Short task:
In your copy, include every line of the listing below exactly but none of the pictures.
###
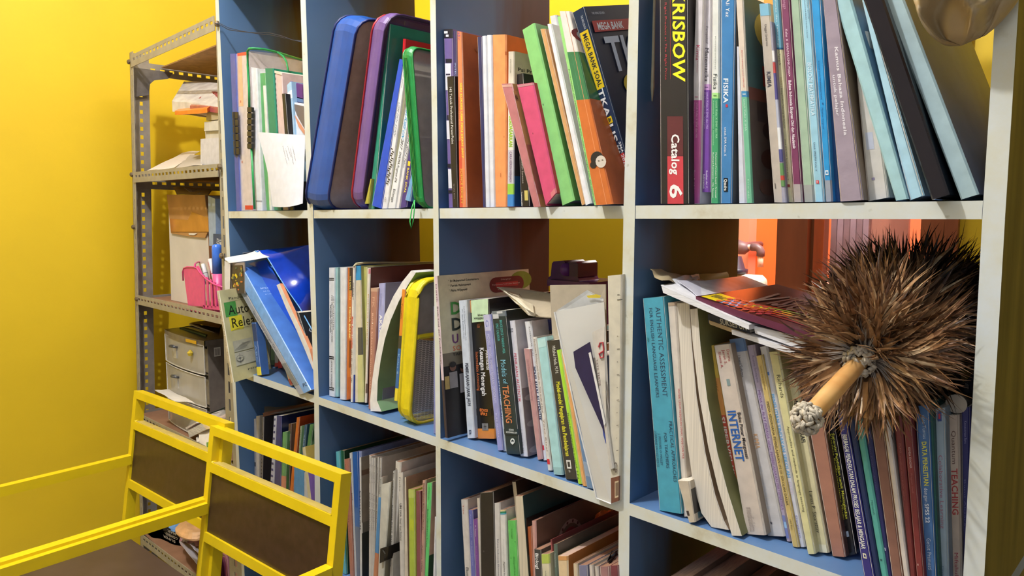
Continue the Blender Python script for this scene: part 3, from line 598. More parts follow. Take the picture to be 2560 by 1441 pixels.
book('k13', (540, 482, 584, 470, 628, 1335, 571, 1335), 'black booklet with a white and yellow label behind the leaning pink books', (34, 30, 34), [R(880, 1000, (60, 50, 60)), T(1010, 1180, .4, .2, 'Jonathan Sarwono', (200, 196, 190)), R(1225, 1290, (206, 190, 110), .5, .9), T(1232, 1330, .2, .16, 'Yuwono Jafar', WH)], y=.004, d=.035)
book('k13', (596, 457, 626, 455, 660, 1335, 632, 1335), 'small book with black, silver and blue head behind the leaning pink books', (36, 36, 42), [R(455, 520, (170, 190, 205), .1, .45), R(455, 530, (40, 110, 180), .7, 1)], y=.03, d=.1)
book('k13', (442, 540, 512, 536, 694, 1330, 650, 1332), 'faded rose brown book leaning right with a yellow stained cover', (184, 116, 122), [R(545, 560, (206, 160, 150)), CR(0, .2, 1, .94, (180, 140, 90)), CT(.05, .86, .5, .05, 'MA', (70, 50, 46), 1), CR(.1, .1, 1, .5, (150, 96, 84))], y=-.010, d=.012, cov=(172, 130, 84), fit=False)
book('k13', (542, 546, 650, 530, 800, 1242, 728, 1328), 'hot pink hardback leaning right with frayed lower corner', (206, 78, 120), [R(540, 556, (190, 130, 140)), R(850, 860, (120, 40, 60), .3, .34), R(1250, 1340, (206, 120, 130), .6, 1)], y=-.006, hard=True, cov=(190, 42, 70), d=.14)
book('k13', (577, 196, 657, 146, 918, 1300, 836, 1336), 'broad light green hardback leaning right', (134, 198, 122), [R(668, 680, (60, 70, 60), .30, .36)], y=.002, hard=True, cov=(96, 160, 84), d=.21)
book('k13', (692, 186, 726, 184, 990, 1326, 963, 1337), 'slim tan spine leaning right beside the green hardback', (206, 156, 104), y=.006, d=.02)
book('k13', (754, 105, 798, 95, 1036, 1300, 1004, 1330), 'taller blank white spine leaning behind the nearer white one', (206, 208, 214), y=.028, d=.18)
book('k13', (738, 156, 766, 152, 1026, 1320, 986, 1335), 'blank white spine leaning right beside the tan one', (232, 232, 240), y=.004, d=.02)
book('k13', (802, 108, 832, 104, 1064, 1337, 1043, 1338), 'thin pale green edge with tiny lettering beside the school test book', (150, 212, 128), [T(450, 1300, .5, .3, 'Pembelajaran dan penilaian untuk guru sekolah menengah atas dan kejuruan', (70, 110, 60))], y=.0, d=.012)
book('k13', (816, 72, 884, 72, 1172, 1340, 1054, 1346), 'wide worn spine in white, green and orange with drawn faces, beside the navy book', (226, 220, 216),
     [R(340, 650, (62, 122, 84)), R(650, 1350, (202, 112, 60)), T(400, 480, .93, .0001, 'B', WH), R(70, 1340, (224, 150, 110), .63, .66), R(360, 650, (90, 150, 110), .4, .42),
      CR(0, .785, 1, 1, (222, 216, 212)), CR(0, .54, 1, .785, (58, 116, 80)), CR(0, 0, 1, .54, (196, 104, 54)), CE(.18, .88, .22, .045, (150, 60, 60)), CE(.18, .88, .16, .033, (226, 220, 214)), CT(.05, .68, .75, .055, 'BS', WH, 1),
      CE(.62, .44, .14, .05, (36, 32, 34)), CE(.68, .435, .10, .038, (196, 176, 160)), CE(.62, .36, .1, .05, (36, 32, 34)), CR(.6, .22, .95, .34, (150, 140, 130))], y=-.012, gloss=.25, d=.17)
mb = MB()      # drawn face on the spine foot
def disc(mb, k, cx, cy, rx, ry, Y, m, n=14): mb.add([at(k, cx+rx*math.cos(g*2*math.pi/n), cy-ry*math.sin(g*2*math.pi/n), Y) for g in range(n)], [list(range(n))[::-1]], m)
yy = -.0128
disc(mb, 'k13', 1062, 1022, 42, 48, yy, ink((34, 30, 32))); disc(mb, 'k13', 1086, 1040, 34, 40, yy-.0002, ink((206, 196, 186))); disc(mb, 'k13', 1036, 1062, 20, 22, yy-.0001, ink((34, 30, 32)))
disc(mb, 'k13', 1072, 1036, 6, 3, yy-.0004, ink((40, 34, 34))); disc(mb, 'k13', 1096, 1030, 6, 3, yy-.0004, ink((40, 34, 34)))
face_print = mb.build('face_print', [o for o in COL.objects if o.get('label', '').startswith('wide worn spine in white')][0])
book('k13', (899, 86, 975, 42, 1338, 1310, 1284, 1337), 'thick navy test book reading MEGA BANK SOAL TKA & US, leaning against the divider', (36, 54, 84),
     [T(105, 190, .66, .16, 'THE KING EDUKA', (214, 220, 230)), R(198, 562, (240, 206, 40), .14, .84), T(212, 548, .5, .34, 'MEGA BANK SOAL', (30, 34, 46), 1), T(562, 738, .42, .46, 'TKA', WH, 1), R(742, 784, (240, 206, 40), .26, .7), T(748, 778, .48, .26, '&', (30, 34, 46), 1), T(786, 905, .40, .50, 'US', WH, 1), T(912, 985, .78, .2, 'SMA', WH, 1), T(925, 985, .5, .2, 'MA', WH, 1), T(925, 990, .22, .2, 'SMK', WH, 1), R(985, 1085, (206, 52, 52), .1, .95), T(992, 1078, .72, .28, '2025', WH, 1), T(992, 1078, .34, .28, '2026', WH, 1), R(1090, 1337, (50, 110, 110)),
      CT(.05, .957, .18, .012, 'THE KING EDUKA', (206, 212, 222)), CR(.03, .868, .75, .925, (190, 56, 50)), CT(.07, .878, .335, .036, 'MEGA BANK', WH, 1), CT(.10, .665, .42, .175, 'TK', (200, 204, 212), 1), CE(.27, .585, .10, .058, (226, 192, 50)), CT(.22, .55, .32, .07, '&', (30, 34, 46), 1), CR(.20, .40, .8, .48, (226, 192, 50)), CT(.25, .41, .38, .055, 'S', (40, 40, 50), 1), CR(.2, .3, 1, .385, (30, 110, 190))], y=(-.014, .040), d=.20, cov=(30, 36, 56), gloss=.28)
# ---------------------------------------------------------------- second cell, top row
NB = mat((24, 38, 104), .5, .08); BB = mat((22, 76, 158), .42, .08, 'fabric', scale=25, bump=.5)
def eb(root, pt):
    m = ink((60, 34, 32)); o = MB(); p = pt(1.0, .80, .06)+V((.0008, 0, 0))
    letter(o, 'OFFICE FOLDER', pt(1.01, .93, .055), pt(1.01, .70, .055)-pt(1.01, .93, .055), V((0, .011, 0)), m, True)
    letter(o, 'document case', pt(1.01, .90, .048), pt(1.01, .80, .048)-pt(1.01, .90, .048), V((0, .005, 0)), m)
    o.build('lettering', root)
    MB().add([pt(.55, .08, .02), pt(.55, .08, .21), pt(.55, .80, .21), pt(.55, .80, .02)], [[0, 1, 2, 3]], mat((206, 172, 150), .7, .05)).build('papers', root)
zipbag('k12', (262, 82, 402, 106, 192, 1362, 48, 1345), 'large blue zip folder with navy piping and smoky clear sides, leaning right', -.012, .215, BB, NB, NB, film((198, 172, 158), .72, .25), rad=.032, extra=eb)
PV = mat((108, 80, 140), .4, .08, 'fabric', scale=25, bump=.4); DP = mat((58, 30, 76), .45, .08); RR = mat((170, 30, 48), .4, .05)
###
Response to this exercise:
Continue the Blender Python script for this scene: part 3, from line 598. More parts follow. Take the picture to be 2560 by 1441 pixels.
book('k13', (540, 482, 584, 470, 628, 1335, 571, 1335), 'black booklet with a white and yellow label behind the leaning pink books', (34, 30, 34), [R(880, 1000, (60, 50, 60)), T(1010, 1180, .4, .2, 'Jonathan Sarwono', (200, 196, 190)), R(1225, 1290, (206, 190, 110), .5, .9), T(1232, 1330, .2, .16, 'Yuwono Jafar', WH)], y=.004, d=.035)
book('k13', (596, 457, 626, 455, 660, 1335, 632, 1335), 'small book with black, silver and blue head behind the leaning pink books', (36, 36, 42), [R(455, 520, (170, 190, 205), .1, .45), R(455, 530, (40, 110, 180), .7, 1)], y=.03, d=.1)
book('k13', (442, 540, 512, 536, 694, 1330, 650, 1332), 'faded rose brown book leaning right with a yellow stained cover', (184, 116, 122), [R(545, 560, (206, 160, 150)), CR(0, .2, 1, .94, (180, 140, 90)), CT(.05, .86, .5, .05, 'MA', (70, 50, 46), 1), CR(.1, .1, 1, .5, (150, 96, 84))], y=-.010, d=.012, cov=(172, 130, 84), fit=False)
book('k13', (542, 546, 650, 530, 800, 1242, 728, 1328), 'hot pink hardback leaning right with frayed lower corner', (206, 78, 120), [R(540, 556, (190, 130, 140)), R(850, 860, (120, 40, 60), .3, .34), R(1250, 1340, (206, 120, 130), .6, 1)], y=-.006, hard=True, cov=(190, 42, 70), d=.14)
book('k13', (577, 196, 657, 146, 918, 1300, 836, 1336), 'broad light green hardback leaning right', (134, 198, 122), [R(668, 680, (60, 70, 60), .30, .36)], y=.002, hard=True, cov=(96, 160, 84), d=.21)
book('k13', (692, 186, 726, 184, 990, 1326, 963, 1337), 'slim tan spine leaning right beside the green hardback', (206, 156, 104), y=.006, d=.02)
book('k13', (754, 105, 798, 95, 1036, 1300, 1004, 1330), 'taller blank white spine leaning behind the nearer white one', (206, 208, 214), y=.028, d=.18)
book('k13', (738, 156, 766, 152, 1026, 1320, 986, 1335), 'blank white spine leaning right beside the tan one', (232, 232, 240), y=.004, d=.02)
book('k13', (802, 108, 832, 104, 1064, 1337, 1043, 1338), 'thin pale green edge with tiny lettering beside the school test book', (150, 212, 128), [T(450, 1300, .5, .3, 'Pembelajaran dan penilaian untuk guru sekolah menengah atas dan kejuruan', (70, 110, 60))], y=.0, d=.012)
book('k13', (816, 72, 884, 72, 1172, 1340, 1054, 1346), 'wide worn spine in white, green and orange with drawn faces, beside the navy book', (226, 220, 216),
     [R(340, 650, (62, 122, 84)), R(650, 1350, (202, 112, 60)), T(400, 480, .93, .0001, 'B', WH), R(70, 1340, (224, 150, 110), .63, .66), R(360, 650, (90, 150, 110), .4, .42),
      CR(0, .785, 1, 1, (222, 216, 212)), CR(0, .54, 1, .785, (58, 116, 80)), CR(0, 0, 1, .54, (196, 104, 54)), CE(.18, .88, .22, .045, (150, 60, 60)), CE(.18, .88, .16, .033, (226, 220, 214)), CT(.05, .68, .75, .055, 'BS', WH, 1),
      CE(.62, .44, .14, .05, (36, 32, 34)), CE(.68, .435, .10, .038, (196, 176, 160)), CE(.62, .36, .1, .05, (36, 32, 34)), CR(.6, .22, .95, .34, (150, 140, 130))], y=-.012, gloss=.25, d=.17)
mb = MB()      # drawn face on the spine foot
def disc(mb, k, cx, cy, rx, ry, Y, m, n=14): mb.add([at(k, cx+rx*math.cos(g*2*math.pi/n), cy-ry*math.sin(g*2*math.pi/n), Y) for g in range(n)], [list(range(n))[::-1]], m)
yy = -.0128
disc(mb, 'k13', 1062, 1022, 42, 48, yy, ink((34, 30, 32))); disc(mb, 'k13', 1086, 1040, 34, 40, yy-.0002, ink((206, 196, 186))); disc(mb, 'k13', 1036, 1062, 20, 22, yy-.0001, ink((34, 30, 32)))
disc(mb, 'k13', 1072, 1036, 6, 3, yy-.0004, ink((40, 34, 34))); disc(mb, 'k13', 1096, 1030, 6, 3, yy-.0004, ink((40, 34, 34)))
face_print = mb.build('face_print', [o for o in COL.objects if o.get('label', '').startswith('wide worn spine in white')][0])
book('k13', (899, 86, 975, 42, 1338, 1310, 1284, 1337), 'thick navy test book reading MEGA BANK SOAL TKA & US, leaning against the divider', (36, 54, 84),
     [T(105, 190, .66, .16, 'THE KING EDUKA', (214, 220, 230)), R(198, 562, (240, 206, 40), .14, .84), T(212, 548, .5, .34, 'MEGA BANK SOAL', (30, 34, 46), 1), T(562, 738, .42, .46, 'TKA', WH, 1), R(742, 784, (240, 206, 40), .26, .7), T(748, 778, .48, .26, '&', (30, 34, 46), 1), T(786, 905, .40, .50, 'US', WH, 1), T(912, 985, .78, .2, 'SMA', WH, 1), T(925, 985, .5, .2, 'MA', WH, 1), T(925, 990, .22, .2, 'SMK', WH, 1), R(985, 1085, (206, 52, 52), .1, .95), T(992, 1078, .72, .28, '2025', WH, 1), T(992, 1078, .34, .28, '2026', WH, 1), R(1090, 1337, (50, 110, 110)),
      CT(.05, .957, .18, .012, 'THE KING EDUKA', (206, 212, 222)), CR(.03, .868, .75, .925, (190, 56, 50)), CT(.07, .878, .335, .036, 'MEGA BANK', WH, 1), CT(.10, .665, .42, .175, 'TK', (200, 204, 212), 1), CE(.27, .585, .10, .058, (226, 192, 50)), CT(.22, .55, .32, .07, '&', (30, 34, 46), 1), CR(.20, .40, .8, .48, (226, 192, 50)), CT(.25, .41, .38, .055, 'S', (40, 40, 50), 1), CR(.2, .3, 1, .385, (30, 110, 190))], y=(-.014, .040), d=.20, cov=(30, 36, 56), gloss=.28)
# ---------------------------------------------------------------- second cell, top row
NB = mat((24, 38, 104), .5, .08); BB = mat((22, 76, 158), .42, .08, 'fabric', scale=25, bump=.5)
def eb(root, pt):
    m = ink((60, 34, 32)); o = MB(); p = pt(1.0, .80, .06)+V((.0008, 0, 0))
    letter(o, 'OFFICE FOLDER', pt(1.01, .93, .055), pt(1.01, .70, .055)-pt(1.01, .93, .055), V((0, .011, 0)), m, True)
    letter(o, 'document case', pt(1.01, .90, .048), pt(1.01, .80, .048)-pt(1.01, .90, .048), V((0, .005, 0)), m)
    o.build('lettering', root)
    MB().add([pt(.55, .08, .02), pt(.55, .08, .21), pt(.55, .80, .21), pt(.55, .80, .02)], [[0, 1, 2, 3]], mat((206, 172, 150), .7, .05)).build('papers', root)
zipbag('k12', (262, 82, 402, 106, 192, 1362, 48, 1345), 'large blue zip folder with navy piping and smoky clear sides, leaning right', -.012, .215, BB, NB, NB, film((198, 172, 158), .72, .25), rad=.032, extra=eb)
PV = mat((108, 80, 140), .4, .08, 'fabric', scale=25, bump=.4); DP = mat((58, 30, 76), .45, .08); RR = mat((170, 30, 48), .4, .05)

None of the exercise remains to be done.